During the years ended December 31, 2015, 2014 and 2013, $0.4 million, $1.0 million and $2.0 million
respectively, of stock-based compensation expense related to stock options was capitalized, primarily as part of
internally developed software projects.
Stock-based compensation expense for accelerations and modifications was immaterial for the year ended
December 31, 2015. During the year ended December 31, 2014, we accelerated the vesting of certain outstanding equity
instruments for three employees, resulting in the recognition of $3.5 million of expense.
In connection with the Separation completed in the year ended December 31, 2014, and subsequent 1-for-5 reverse
stock split, all of our outstanding equity-based compensation awards were adjusted as follows:
Stock Options. Immediately prior to the Separation, each stock option that had an exercise price greater than 120%
of the trading price of our common stock on the New York Stock Exchange on July 31, 2014, was adjusted by reducing
the per share exercise price and making a corresponding reduction in the number of shares of common stock subject to
the stock option, so that the value of the such stock option was approximately equal before and after such adjustment.
Immediately prior to the Separation (but following the adjustment), each stock option that was vested, or was unvested
and held by an individual who was employed or engaged by us following the Separation, was split into a Demand Media
stock option and a Rightside stock option with a combined value that approximately equaled the value of the Demand
Media stock option immediately prior to the Separation. Unvested Demand Media stock options held by a Rightside
employee were accelerated then split equally between Demand Media and Rightside stock options.

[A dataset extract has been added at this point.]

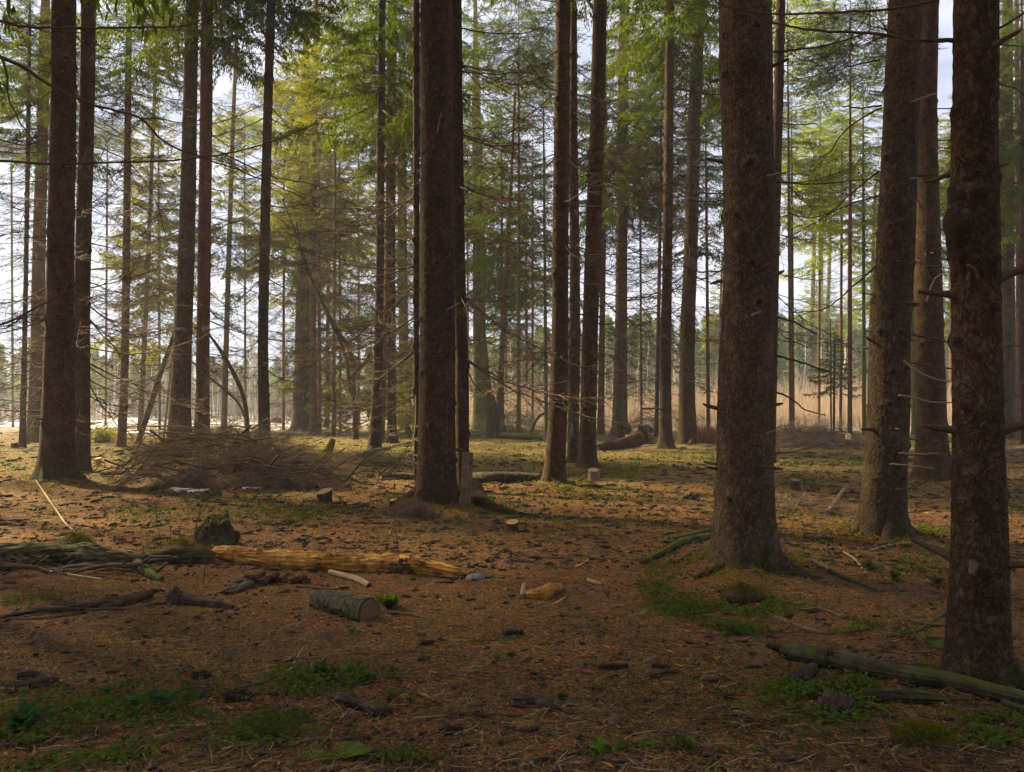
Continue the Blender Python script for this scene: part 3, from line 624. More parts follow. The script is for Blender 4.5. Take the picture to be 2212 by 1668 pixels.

Restricted Stock Units. Immediately prior to the Separation, each RSU award that was held by an individual who
was employed or engaged by us following the Separation and was granted prior to March 1, 2014, was split into a
Demand Media RSU award and a Rightside RSU award with a combined value that approximately equaled the value of
the underlying Demand Media RSU award immediately prior to the Separation. Each RSU award held by an individual
who was employed or engaged by Rightside or its affiliates following the Separation was converted into a Rightside
RSU award covering a number of Rightside shares such that the pre-distribution value of the pre-Separation value of the
Demand Media RSU award was approximately preserved.